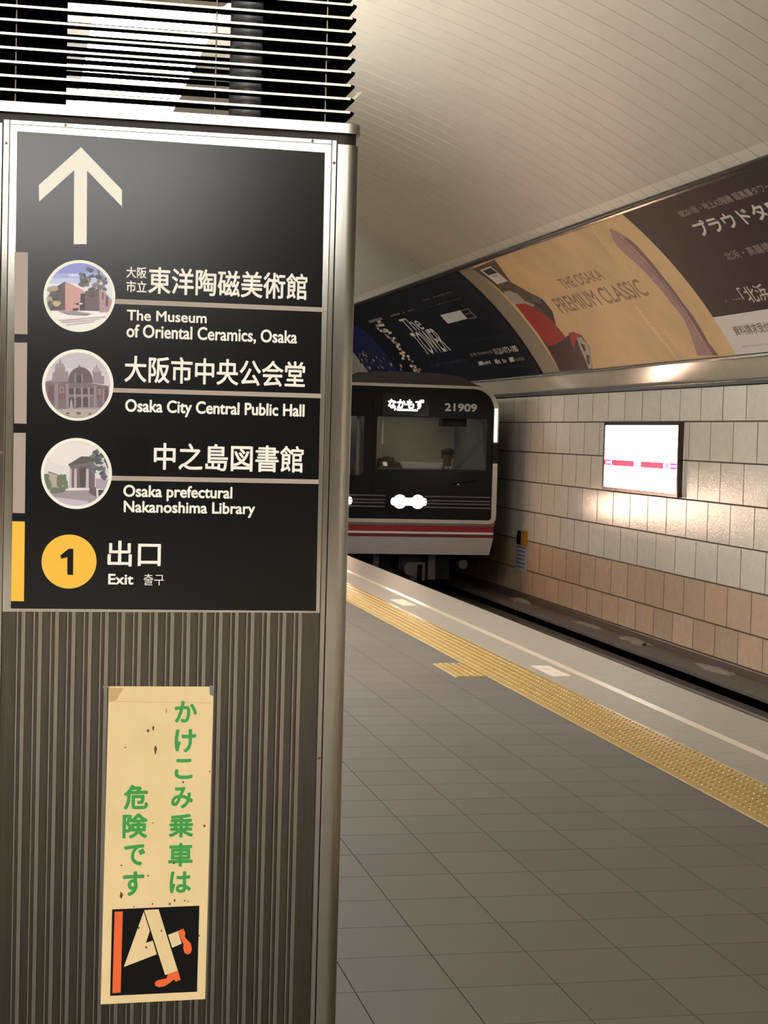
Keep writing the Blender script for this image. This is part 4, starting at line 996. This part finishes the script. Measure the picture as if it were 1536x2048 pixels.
# ================================================================== TRAIN
YT = 24.2
def TPt(x, y, Y=YT): p = on_y(x, y, Y); return (p.x, p.z)
zc = zoom(690, 720, 4.042)
XTL, XTR, ZR, ZB = 4.105, 6.905, 2.255, 0.235
M_tblk = mat('train_black', (9, 9, 10), 0.28, noise=0.1, nscale=5, spec=0.2); M_tsil = mat('train_stainless', (176, 172, 174), 0.33, 1.0, noise=0.12, nscale=3, stretch=(1, 1, 14)); M_trim_s = mat('train_rim', (196, 190, 180), 0.28, 0.9, noise=0.1, nscale=6)
M_troof = mat('train_roof', (62, 54, 48), 0.6, noise=0.15, nscale=5); M_tred = mat('train_red', (138, 14, 32), 0.35); M_twht = mat('train_white', (226, 214, 210), 0.35); M_tred2 = mat('train_red_dark', (96, 14, 26), 0.35); M_tgrey = mat('train_grey_band', (112, 104, 98), 0.4, 0.6)
M_gl = glass('cab_glass', (0.80, 0.82, 0.80), 0.02, 0.05)
T = thing('subway_train', 'black-fronted subway train with silver rim and red stripe standing in the track', 'train', (5.505, YT, -0.9))
def rim(x0, z0, x1, z1, rt, rb, n=8):
    P = []
    for cx, cz, a, r in ((x1-rt, z1-rt, 0, rt), (x0+rt, z1-rt, 90, rt), (x0+rb, z0+rb, 180, rb), (x1-rb, z0+rb, 270, rb)):
        for k in range(n+1):
            q = math.radians(a+90*k/n); P.append((cx+r*math.cos(q), cz+r*math.sin(q)))
    return P
outer = rim(XTL, ZB, XTR, ZR, 0.36, 0.10); inner = rim(XTL+0.075, ZB+0.055, XTR-0.075, ZR-0.045, 0.31, 0.045)
mb = MB(); mb.plate([outer, inner], YM, YT-0.03, YT+0.12, M_trim_s); rimo = mb.build('front_rim', parent=T, smooth=0.7, bevel=0.008)
# window and door openings in the black mask
wx0, wz1 = TPt(*zc(262, 455)); wx1, wz0 = TPt(*zc(1140, 893)); wz0 = TPt(*zc(700, 893))[1]
dx1, dz1 = TPt(*zc(158, 455)); dz0 = TPt(*zc(120, 930))[1]; dx0 = 4.40
mb = MB(); mb.plate([inner, rrect(wx0, wz0, wx1, wz1, 0.03), rrect(dx0, dz0, dx1, dz1, 0.025)], YM, YT, YT+0.03, M_tblk); mb.build('front_mask', parent=T)
mb = MB(); mb.plate([rrect(wx0-0.01, wz0-0.01, wx1+0.01, wz1+0.01, 0.03)], lambda x, z, d: (x, d+0.16*(z-wz0), z), YT+0.034, None, M_gl); mb.build('windscreen', parent=T, normals=False)
mb = MB(); mb.plate([rrect(dx0-0.01, dz0-0.01, dx1+0.01, dz1+0.01, 0.02)], lambda x, z, d: (x, d+0.16*(z-dz0), z), YT+0.034, None, M_gl); mb.build('door_window', parent=T, normals=False)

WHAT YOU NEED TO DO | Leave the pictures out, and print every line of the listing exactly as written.

PROBLEM SOLUTION |
Keep writing the Blender script for this image. This is part 4, starting at line 996. This part finishes the script. Measure the picture as if it were 1536x2048 pixels.
# ================================================================== TRAIN
YT = 24.2
def TPt(x, y, Y=YT): p = on_y(x, y, Y); return (p.x, p.z)
zc = zoom(690, 720, 4.042)
XTL, XTR, ZR, ZB = 4.105, 6.905, 2.255, 0.235
M_tblk = mat('train_black', (9, 9, 10), 0.28, noise=0.1, nscale=5, spec=0.2); M_tsil = mat('train_stainless', (176, 172, 174), 0.33, 1.0, noise=0.12, nscale=3, stretch=(1, 1, 14)); M_trim_s = mat('train_rim', (196, 190, 180), 0.28, 0.9, noise=0.1, nscale=6)
M_troof = mat('train_roof', (62, 54, 48), 0.6, noise=0.15, nscale=5); M_tred = mat('train_red', (138, 14, 32), 0.35); M_twht = mat('train_white', (226, 214, 210), 0.35); M_tred2 = mat('train_red_dark', (96, 14, 26), 0.35); M_tgrey = mat('train_grey_band', (112, 104, 98), 0.4, 0.6)
M_gl = glass('cab_glass', (0.80, 0.82, 0.80), 0.02, 0.05)
T = thing('subway_train', 'black-fronted subway train with silver rim and red stripe standing in the track', 'train', (5.505, YT, -0.9))
def rim(x0, z0, x1, z1, rt, rb, n=8):
    P = []
    for cx, cz, a, r in ((x1-rt, z1-rt, 0, rt), (x0+rt, z1-rt, 90, rt), (x0+rb, z0+rb, 180, rb), (x1-rb, z0+rb, 270, rb)):
        for k in range(n+1):
            q = math.radians(a+90*k/n); P.append((cx+r*math.cos(q), cz+r*math.sin(q)))
    return P
outer = rim(XTL, ZB, XTR, ZR, 0.36, 0.10); inner = rim(XTL+0.075, ZB+0.055, XTR-0.075, ZR-0.045, 0.31, 0.045)
mb = MB(); mb.plate([outer, inner], YM, YT-0.03, YT+0.12, M_trim_s); rimo = mb.build('front_rim', parent=T, smooth=0.7, bevel=0.008)
# window and door openings in the black mask
wx0, wz1 = TPt(*zc(262, 455)); wx1, wz0 = TPt(*zc(1140, 893)); wz0 = TPt(*zc(700, 893))[1]
dx1, dz1 = TPt(*zc(158, 455)); dz0 = TPt(*zc(120, 930))[1]; dx0 = 4.40
mb = MB(); mb.plate([inner, rrect(wx0, wz0, wx1, wz1, 0.03), rrect(dx0, dz0, dx1, dz1, 0.025)], YM, YT, YT+0.03, M_tblk); mb.build('front_mask', parent=T)
mb = MB(); mb.plate([rrect(wx0-0.01, wz0-0.01, wx1+0.01, wz1+0.01, 0.03)], lambda x, z, d: (x, d+0.16*(z-wz0), z), YT+0.034, None, M_gl); mb.build('windscreen', parent=T, normals=False)
mb = MB(); mb.plate([rrect(dx0-0.01, dz0-0.01, dx1+0.01, dz1+0.01, 0.02)], lambda x, z, d: (x, d+0.16*(z-dz0), z), YT+0.034, None, M_gl); mb.build('door_window', parent=T, normals=False)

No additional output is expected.